Elucidating photoluminescent properties of Eu-doped Ca-Al-Si-O(-N) glasses and the local structures of Eu ions

Europium (Eu) ion-doped luminescent materials have attracted considerable attention for their numerous optical applications. Eu-doped Ca-Al-Si-O(-N) glasses were synthesized from a mixture of oxynitride glasses and Eu2O3 powder using a standard melt-quenching technique in a radiofrequency furnace. The source Eu trivalent ions primarily changed to Eu2+ during melting, and the ratio of Eu2+ ions increased with an increase in Eu content in the starting mixture. All the prepared glasses exhibited photoluminescence (PL) owing to the 5d-4f transition of Eu2+ ions. The absorption edge and PL wavelength shifted to longer wavelength with an increase in Eu content. Moreover, oxynitride glasses exhibited a longer wavelength than those of oxide glasses. The internal quantum efficiency (IQE) increased with the increase in Eu content until it reached a maximum.

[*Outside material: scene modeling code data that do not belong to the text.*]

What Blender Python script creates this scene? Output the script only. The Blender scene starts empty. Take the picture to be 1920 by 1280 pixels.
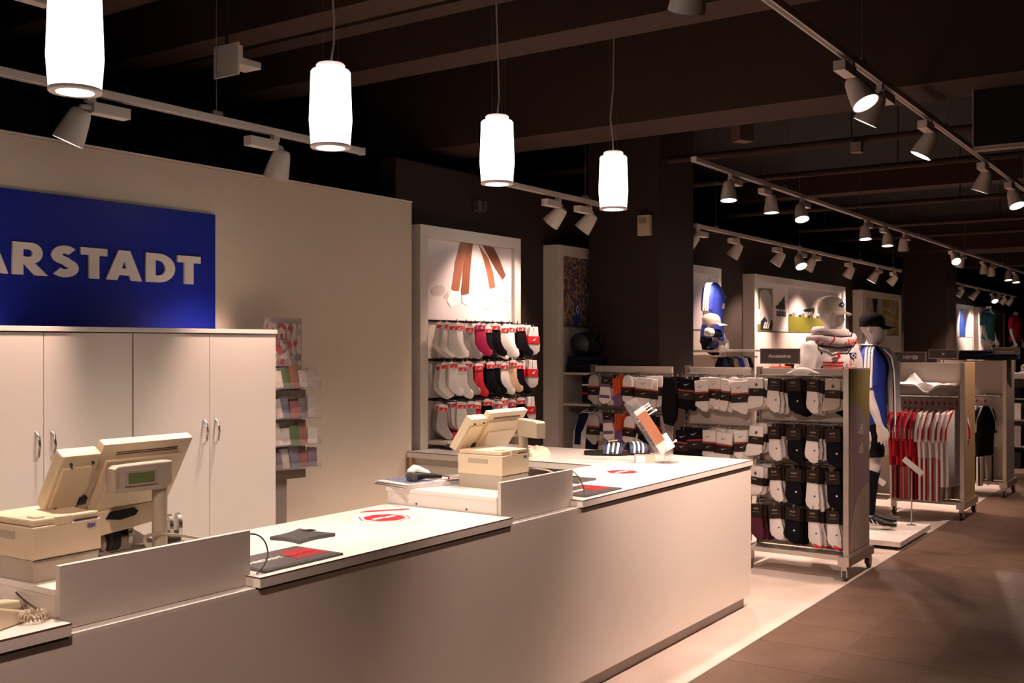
import bpy, bmesh, math, random
from mathutils import Matrix, Vector, Euler
random.seed(7)
R = math.radians
SC = bpy.context.scene
COL = SC.collection

# ------------------------------------------------------------------ camera
cam = bpy.data.cameras.new('camera'); camo = bpy.data.objects.new('camera', cam); COL.objects.link(camo)
camo.location = (0, 0, 1.65); camo.rotation_euler = (R(90), 0, -math.atan2(.8261, .5635))
cam.sensor_width = 36; cam.lens = 36*1983/1920; cam.shift_y = 6/1920; cam.clip_start = .05; cam.clip_end = 100
SC.camera = camo
# ------------------------------------------------------------------ world, exposure
w = bpy.data.worlds.new('world'); SC.world = w; w.use_nodes = True
w.node_tree.nodes['Background'].inputs[0].default_value = (1, .78, .66, 1)
w.node_tree.nodes['Background'].inputs[1].default_value = .012
vs = SC.view_settings; vs.view_transform = 'Standard'; vs.look = 'None'; vs.gamma = 1; vs.use_curve_mapping = False
vs.exposure = 0.0
WARM = (1, .68, .56)
SPOT_W = 120.0        # each track spotlight
PEND_W = 120.0        # each pendant's downlight
PEND_GLOW = 3.2

# ------------------------------------------------------------------ materials
MATS = {}
def M(name, col, rough=.55, metal=0, noise=.06, scale=40, emit=0, bump=0, alpha=1, trans=0, spec=.5):
    if name in MATS: return MATS[name]
    m = bpy.data.materials.new(name); m.use_nodes = True; nt = m.node_tree; b = nt.nodes['Principled BSDF']
    b.inputs['Roughness'].default_value = rough; b.inputs['Metallic'].default_value = metal
    b.inputs['Specular IOR Level'].default_value = spec
    c = (col[0], col[1], col[2], 1)
    if noise:
        tc = nt.nodes.new('ShaderNodeTexCoord'); n = nt.nodes.new('ShaderNodeTexNoise'); n.inputs['Scale'].default_value = scale
        n.inputs['Detail'].default_value = 4
        mp = nt.nodes.new('ShaderNodeMapRange'); mp.inputs['To Min'].default_value = 1-noise; mp.inputs['To Max'].default_value = 1+noise
        mx = nt.nodes.new('ShaderNodeVectorMath'); mx.operation = 'SCALE'; mx.inputs[0].default_value = col[:3]
        nt.links.new(tc.outputs['Object'], n.inputs['Vector']); nt.links.new(n.outputs['Fac'], mp.inputs['Value'])
        nt.links.new(mp.outputs['Result'], mx.inputs['Scale']); nt.links.new(mx.outputs['Vector'], b.inputs['Base Color'])
        if bump:
            bp = nt.nodes.new('ShaderNodeBump'); bp.inputs['Strength'].default_value = bump; bp.inputs['Distance'].default_value = .004
            nt.links.new(n.outputs['Fac'], bp.inputs['Height']); nt.links.new(bp.outputs['Normal'], b.inputs['Normal'])
    else: b.inputs['Base Color'].default_value = c
    if emit: b.inputs['Emission Color'].default_value = c; b.inputs['Emission Strength'].default_value = emit
    if trans: b.inputs['Transmission Weight'].default_value = trans; b.inputs['IOR'].default_value = 1.2
    if alpha < 1: b.inputs['Alpha'].default_value = alpha
    MATS[name] = m; return m

def speckle(name, c1, c2, scale, rough):
    m = bpy.data.materials.new(name); m.use_nodes = True; nt = m.node_tree; b = nt.nodes['Principled BSDF']
    b.inputs['Roughness'].default_value = rough
    tc = nt.nodes.new('ShaderNodeTexCoord'); n = nt.nodes.new('ShaderNodeTexNoise'); n.inputs['Scale'].default_value = scale; n.inputs['Detail'].default_value = 8
    n2 = nt.nodes.new('ShaderNodeTexNoise'); n2.inputs['Scale'].default_value = 2.2; n2.inputs['Detail'].default_value = 5
    r = nt.nodes.new('ShaderNodeValToRGB'); r.color_ramp.elements[0].position = .35; r.color_ramp.elements[1].position = .65
    r.color_ramp.elements[0].color = (*c1, 1); r.color_ramp.elements[1].color = (*c2, 1)
    ad = nt.nodes.new('ShaderNodeMath'); ad.operation = 'MULTIPLY_ADD'; ad.inputs[1].default_value = .45; 
    sb = nt.nodes.new('ShaderNodeMath'); sb.operation = 'MULTIPLY'; sb.inputs[1].default_value = .55
    L = nt.links.new
    L(tc.outputs['Object'], n.inputs['Vector']); L(tc.outputs['Object'], n2.inputs['Vector'])
    L(n2.outputs['Fac'], sb.inputs[0]); L(n.outputs['Fac'], ad.inputs[0]); L(sb.outputs[0], ad.inputs[2]); L(ad.outputs[0], r.inputs['Fac'])
    L(r.outputs['Color'], b.inputs['Base Color'])
    return m

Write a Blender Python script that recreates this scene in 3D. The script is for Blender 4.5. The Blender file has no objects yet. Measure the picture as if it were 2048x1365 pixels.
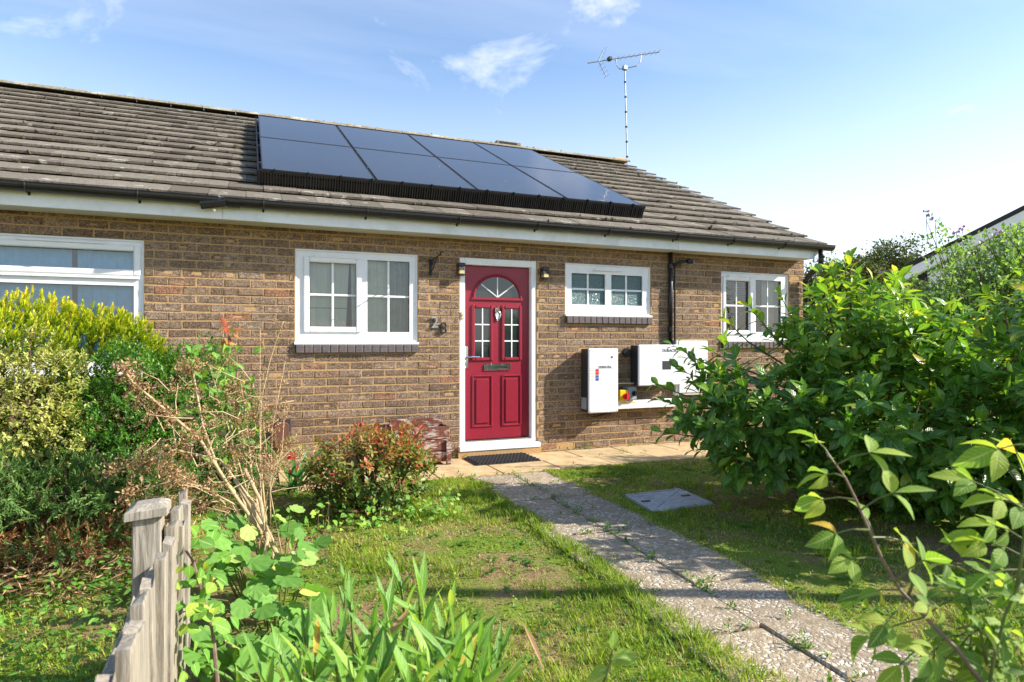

X-ray absorption structure and electron spin resonance spectroscopies were used to determine the local structure of Eu ions, which confirmed that changes in the local structure of Eu ions were responsible for the shift in PL peak and the change in IQE. The development of the Eu-doped Ca-Al-Si-O-N glasses is highly inspiring for transparent phosphors.